Though essentially tragic, the play is frequently comedic in tone - and so engagingly written as to race toward denouement without need of intermission.

The dialogue serves as a conduit for sizzling language and witty interchange. There is much that is deep and wise here in a thorough mining of themes Gurney should know well. A 25-year veteran of the classroom (at Massachusetts Institute of Technology, where he taught drama), he knows not only ancient and modern theater and modern academia, but how to balance both with moving theatricality that is both poignant and relevant.

If the play has a tragic flaw, it is that Gurney sometimes attempts to give it so much scope that its focus gets lost.

Also of note at the Old Globe (though May 3) is the American premi`ere of Alan Ayckbourn's ``Intimate Exchanges.''

A lover of puzzles, the playwright has fashioned what he calls a dramatic ``maze'' for the two actors, written in two volumes and eight complete scripts. Characters vary according to which plot line is being followed. Two of the scripts are being given here.

Ayckbourn has said, ``I don't know whether the English never say what they mean because their language is like it is, or the language is like it is because they don't like saying what they mean.''

Much of ``Intimate Exchanges'' consists of the playwright's wonderful and witty turns of phrase and explores the kind of half-truths, miscues, and misfiring intentions that often plague male/female courtships and extramarital intrigues.

As usual with Ayckbourn, the plot isn't earthshaking. Two actors playing four characters - two educated and two from the working class - cozy up to one another in a banal, suburban context. A gardener dates the maid of a disfranchised British schoolmaster who drinks too much and his wife, who is thinking of leaving him at the end of the term.

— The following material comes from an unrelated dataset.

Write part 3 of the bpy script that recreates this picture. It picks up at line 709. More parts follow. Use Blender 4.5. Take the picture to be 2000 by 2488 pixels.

What's engaging is the inherent interest of the characters themselves - their foibles and fears and their attempts to overcome them.

The play is dependent on the subtleties of British comic pacing, phrasing, and interaction between the classes, and this American production lacks some of the punch the original may have had.

Though the performances of Kandis Chappell (Celia Teasdale and Sylvie Bell) and William Anton (Toby, Celia's husband and gardener Lionel Hepplewick) offer the uncanny shifts in character and accent one would expect, one senses they are dilutions of the original. As a result, the play isn't as funny as it should be.